Harvard creates a bio-inspired robot that packs a punch

When most people think of shrimp, they think of yummy seafood and very small creatures. You might not expect a small shrimp to pack a very powerful punch. However, the mantis shrimp has the strongest punch of any animal on the planet.

Acceleration is key to its incredibly strong punch, with the mantis shrimp able to accelerate its appendages faster than a bullet exits a gun. A single punch can knock the arms off a crab or crack a shell. Scientists have been researching how the mantis shrimp can generate such a powerful punch. Researchers from Harvard have leveraged high-speed cameras to learn more about the mechanics of the powerful punch. The research could pave the way for small robots that also have lots of power.
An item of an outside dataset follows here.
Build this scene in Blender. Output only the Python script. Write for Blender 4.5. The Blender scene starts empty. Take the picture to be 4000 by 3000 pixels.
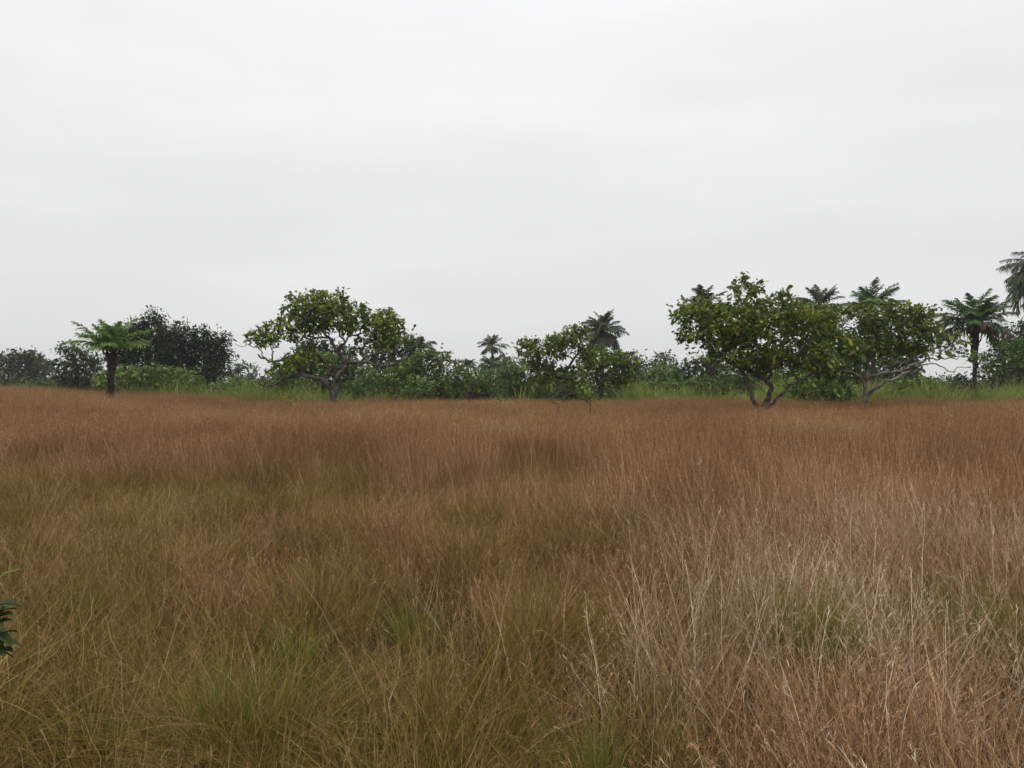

Professor Robert Wood, the paper's senior author, says the speed and force of a mantis shrimp strike results from a complicated underlying mechanism. The team constructed a robotic model of the shrimp striking appendage to study the mechanics behind the punch in detail. Researchers found that the mantis shrimp has a pair of small structures embedded in the tendons of its muscles called sclerites, acting as a latch for the appendage.

It can be thought of as the latch on a mousetrap that, when released, immediately releases all of the stored tension in the mousetrap spring. Interestingly, when the sclerites unlatch, there is a noticeable delay. Speculation suggests that while the sclerites initiate unlatching in the muscles, there is a secondary latch that controls movement while it continues to store energy.

The hypothesis hadn't been tested until this study. The team built a robot and developed a mathematical model of the movement of the shrimp. Four distinct phases of the strike were mapped, starting with the sclerites being latched and ending with the strike. They discovered once unlatched, the geometry holds the striking appendage in place until an "over-centering point" is reached and the strike begins. The robot had a striking speed clocked at 26 meters per second, which they say is equivalent to a car reaching 58 mph in four milliseconds.